Biographical Sketch

TM c 1941 Photograph by John Paul Merton. Used with Permission of the Merton Legacy Trust and the Thomas Merton Center.

Thomas Merton was born in Prades, France. His New Zealand-born father, Owen Merton, and his American-born mother, Ruth Jenkins, were both artists. They met at painting school in Paris, were married at St. Anne’s Church, Soho, London, and returned to France, where Thomas Merton was born on January 31st, 1915.

After a rambunctious youth and adolescence, Merton converted to Roman Catholicism and entered the Abbey of Gethsemani, a community of monks belonging to the Order of Cistercians of the Strict Observance (Trappists), one of the (more austere) cloistered Roman Catholic monastic orders (think of the Carthusians).

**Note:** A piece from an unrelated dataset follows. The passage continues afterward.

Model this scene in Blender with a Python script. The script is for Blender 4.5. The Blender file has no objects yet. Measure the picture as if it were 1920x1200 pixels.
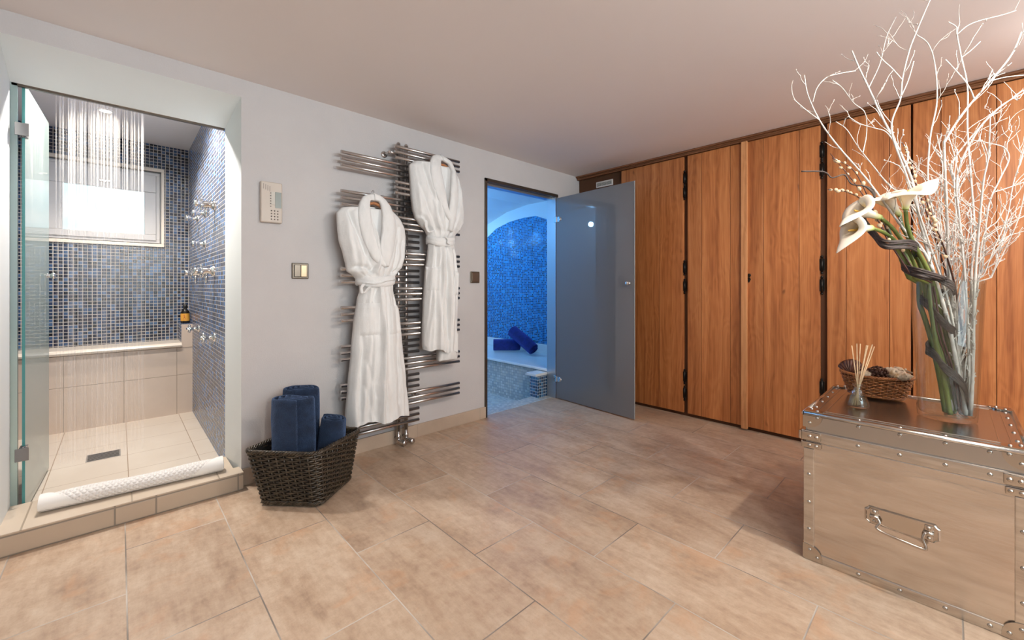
import bpy, bmesh, math, random
from mathutils import Vector, Matrix, noise
PI = math.pi
C = bpy.context.scene.collection
SC = bpy.context.scene

# ---------------------------------------------------------------- camera
cam_d = bpy.data.cameras.new('camera'); cam = bpy.data.objects.new('camera', cam_d); C.objects.link(cam)
cam.location = (0, 0, 1.124)
cam.rotation_euler = (PI/2, 0, -math.radians(43.357))
cam_d.sensor_width = 36; cam_d.lens = 779/1920*36; cam_d.shift_y = -62/1920
cam_d.clip_start = 0.02; cam_d.clip_end = 50
SC.camera = cam
# ---------------------------------------------------------------- world and exposure
w = bpy.data.worlds.new('world'); SC.world = w; w.use_nodes = True
w.node_tree.nodes['Background'].inputs[0].default_value = (0.55, 0.65, 0.8, 1)
w.node_tree.nodes['Background'].inputs[1].default_value = 0.4
SC.view_settings.view_transform = 'Standard'; SC.view_settings.look = 'None'
SC.view_settings.gamma = 1; SC.view_settings.use_curve_mapping = False
SC.view_settings.exposure = -0.35
SC.cycles.use_denoising = True
SC.cycles.max_bounces = 12; SC.cycles.transparent_max_bounces = 24
SC.cycles.sample_clamp_indirect = 6
SC.cycles.caustics_reflective = False; SC.cycles.caustics_refractive = False
# ---------------------------------------------------------------- lights of the place, and added fills
def spot(name, loc, tgt, watts, col, size=.04, ang=150, blend=.6):
    d = bpy.data.lights.new(name, 'SPOT'); d.energy = watts; d.color = col; d.shadow_soft_size = size
    d.spot_size = math.radians(ang); d.spot_blend = blend
    o = bpy.data.objects.new(name, d); C.objects.link(o); o.location = loc
    o.rotation_euler = (Vector(tgt)-Vector(loc)).to_track_quat('-Z', 'Y').to_euler(); return o
def area(name, loc, tgt, watts, col, sx, sy):
    d = bpy.data.lights.new(name, 'AREA'); d.energy = watts; d.color = col; d.shape = 'RECTANGLE'; d.size = sx; d.size_y = sy
    o = bpy.data.objects.new(name, d); C.objects.link(o); o.location = loc
    o.rotation_euler = (Vector(tgt)-Vector(loc)).to_track_quat('-Z', 'Y').to_euler(); return o
def point(name, loc, watts, col, size):
    d = bpy.data.lights.new(name, 'POINT'); d.energy = watts; d.color = col; d.shadow_soft_size = size
    o = bpy.data.objects.new(name, d); C.objects.link(o); o.location = loc; return o
WARM = (1.0, .89, .77)
spot('downlight_trunk', (1.885, -.446, 2.24), (2.05, .1, 0), 98, WARM, .035, 165)
spot('downlight_entry', (1.07, -.285, 2.24), (1.3, .1, 0), 31, WARM, .035, 165)
spot('downlight_wardrobe', (2.75, -.75, 2.22), (3.0, .3, .4), 3, WARM, .05, 165)
area('ceiling_fill_light', (1.2, -2.16, 1.86), (1.25, -.9, 2.45), 225, (.86, .965, 1), 3.0, .16)  # added fill behind the camera, brightens the ceiling
point('uplight_cove', (2.95, -.50, 2.12), 3.5, (1, .95, .9), .06)
area('fill_light_behind', (0.4, -2.14, 1.24), (0.7, 1.5, 1.2), 36, (.66, .88, 1.0), 1.78, .90)  # added soft fill from behind the camera, its window is invented
spot('shower_downlight_beam', (-.073, 4.147, 2.36), (.05, 3.75, 0), 90, (1, .86, .70), .03, 130)
spot('shower_fill_front', (.06, 3.32, 2.37), (.0, 3.5, 0), 165, (1, .95, .90), .05, 165)  # added fill, lamp unseen behind the header, brightens reveal and shower floor
point('steam_blue_cove', (2.75, 4.3, 1.95), 27, (.10, .45, 1.0), .03)
point('steam_blue_front', (2.2, 3.2, 1.9), 9, (.28, .60, 1.0), .03)
point('steam_lamp', (3.45, 4.72, 1.82), 5, (.30, .68, 1.0), .05)

# ---------------------------------------------------------------- node helpers
class NT:
    def __init__(s, name):
        s.m = bpy.data.materials.new(name); s.m.use_nodes = True; s.t = s.m.node_tree; s.n = s.t.nodes
        s.b = s.n['Principled BSDF']; s.out = s.n['Material Output']
    def put(s, sock, v):
        if isinstance(v, bpy.types.NodeSocket): s.t.links.new(v, sock)
        elif v is not None:
            if hasattr(sock.default_value, '__len__') and not hasattr(v, '__len__'): v = (v,)*len(sock.default_value)
            if hasattr(sock.default_value, '__len__') and len(sock.default_value) == 4 and len(v) == 3: v = (*v, 1)
            sock.default_value = v
    def math(s, op, a, b=None, c=None, clamp=False):
        n = s.n.new('ShaderNodeMath'); n.operation = op; n.use_clamp = clamp
        s.put(n.inputs[0], a); s.put(n.inputs[1], b) if b is not None else None
        if c is not None: s.put(n.inputs[2], c)
        return n.outputs[0]
    def pos(s):
        g = s.n.new('ShaderNodeNewGeometry'); x = s.n.new('ShaderNodeSeparateXYZ'); s.t.links.new(g.outputs['Position'], x.inputs[0])
        return x.outputs[0], x.outputs[1], x.outputs[2]
    def vec(s, x, y, z):
        n = s.n.new('ShaderNodeCombineXYZ'); s.put(n.inputs[0], x); s.put(n.inputs[1], y); s.put(n.inputs[2], z); return n.outputs[0]
    def noise(s, v, scale, detail=3, rough=.55, dist=0):
        n = s.n.new('ShaderNodeTexNoise'); s.put(n.inputs['Vector'], v); n.inputs['Scale'].default_value = scale
        n.inputs['Detail'].default_value = detail; n.inputs['Roughness'].default_value = rough; n.inputs['Distortion'].default_value = dist
        return n.outputs['Fac']
    def white(s, v):
        n = s.n.new('ShaderNodeTexWhiteNoise'); n.noise_dimensions = '3D'; s.put(n.inputs['Vector'], v); return n.outputs['Value']
    def ramp(s, f, stops, mode='LINEAR'):
        n = s.n.new('ShaderNodeValToRGB'); s.put(n.inputs[0], f); e = n.color_ramp; e.interpolation = mode
        while len(e.elements) < len(stops): e.elements.new(.5)
        for k, (p, c) in enumerate(stops):
            e.elements[k].position = p; e.elements[k].color = (*c, 1) if len(c) == 3 else c
        return n.outputs[0]
    def mix(s, f, a, b, mode='MIX'):
        n = s.n.new('ShaderNodeMix'); n.data_type = 'RGBA'; n.blend_type = mode
        s.put(n.inputs['Factor'], f); s.put(n.inputs[6], a); s.put(n.inputs[7], b); return n.outputs[2]
    def smooth(s, v, a, b, lo=0, hi=1):
        n = s.n.new('ShaderNodeMapRange'); n.interpolation_type = 'SMOOTHSTEP'
        for k, x in enumerate((v, a, b, lo, hi)): s.put(n.inputs[k], x)
        return n.outputs[0]
    def bump(s, h, strength=.3, dist=.01):
        n = s.n.new('ShaderNodeBump'); s.put(n.inputs['Height'], h); n.inputs['Strength'].default_value = strength; n.inputs['Distance'].default_value = dist
        s.t.links.new(n.outputs[0], s.b.inputs['Normal']); return n.outputs[0]
    def attr(s, name):
        n = s.n.new('ShaderNodeAttribute'); n.attribute_name = name; return n.outputs['Fac']
    def set(s, **k):
        for a, v in k.items(): s.put(s.b.inputs[a.replace('_', ' ')], v)
        return s
    def tiles(s, u, v, pu, pv, g, stagger=False, key=0):
        V = s.math('DIVIDE', v, pv); row = s.math('FLOOR', V); U = s.math('DIVIDE', u, pu)
        if stagger:
            par = s.math('FLOORED_MODULO', row, 2); U = s.math('ADD', U, s.math('MULTIPLY', par, .5))
        col = s.math('FLOOR', U); fu = s.math('FRACT', U); fv = s.math('FRACT', V)
        du = s.math('MULTIPLY', s.math('MINIMUM', fu, s.math('SUBTRACT', 1, fu)), pu)
        dv = s.math('MULTIPLY', s.math('MINIMUM', fv, s.math('SUBTRACT', 1, fv)), pv)
        d = s.math('MINIMUM', du, dv)
        face = s.smooth(d, g*.35, g*.65)      # 1 on the tile, 0 in the joint
        return face, s.white(s.vec(col, row, key)), d

def simple(name, col, rough=.6, metal=0, bump=None, **k):
    t = NT(name); t.set(Base_Color=col, Roughness=rough, Metallic=metal, **k)
    if bump:
        x, y, z = t.pos(); t.bump(t.noise(t.vec(x, y, z), bump[0], 4), bump[1], bump[2])
    return t.m
def noisy(name, c1, c2, scale, rough=.6, metal=0, bump=None, stretch=(1, 1, 1), **k):
    t = NT(name); x, y, z = t.pos()
    v = t.vec(t.math('MULTIPLY', x, stretch[0]), t.math('MULTIPLY', y, stretch[1]), t.math('MULTIPLY', z, stretch[2]))
    f = t.noise(v, scale, 5)
    t.set(Base_Color=t.ramp(f, [(.3, c1), (.7, c2)]), Roughness=rough, Metallic=metal, **k)
    if bump: t.bump(t.noise(v, bump[0], 4), bump[1], bump[2])
    return t.m

M = {}
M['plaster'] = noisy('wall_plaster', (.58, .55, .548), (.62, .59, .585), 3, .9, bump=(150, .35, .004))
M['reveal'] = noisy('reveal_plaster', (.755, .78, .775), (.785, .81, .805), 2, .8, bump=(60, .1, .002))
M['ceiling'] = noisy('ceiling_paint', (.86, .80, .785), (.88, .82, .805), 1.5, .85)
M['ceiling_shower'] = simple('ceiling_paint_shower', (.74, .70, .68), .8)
M['steam_vault'] = simple('steam_vault_plaster', (.80, .84, .88), .6)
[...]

The twenty-seven years he spent in Gethsemani brought about profound changes in his self-understanding. This ongoing conversion impelled him into the political arena, where he became, according to Daniel Berrigan, the conscience of the peace movement of the 1960's. Referring to race and peace as the two most urgent issues of our time, Merton was a strong supporter of the nonviolent civil rights movement, which he called "certainly the greatest example of Christian faith in action in the social history of the United States." For his social activism Merton endured severe criticism, from Catholics and non-Catholics alike, who assailed his political writings as unbecoming of a monk.

During his last years, he became deeply interested in Asian religions, particularly Zen Buddhism, and in promoting East-West dialogue. After several meetings with Merton during the American monk's trip to the Far East in 1968, the Dalai Lama praised him as having a more profound understanding of Buddhism than any other Christian he had known. It was during this trip to a conference on East-West monastic dialogue that Merton died, in Bangkok on December 10, 1968, the victim of an accidental electrocution. The date marked the twenty-seventh anniversary of his entrance to Gethsemani.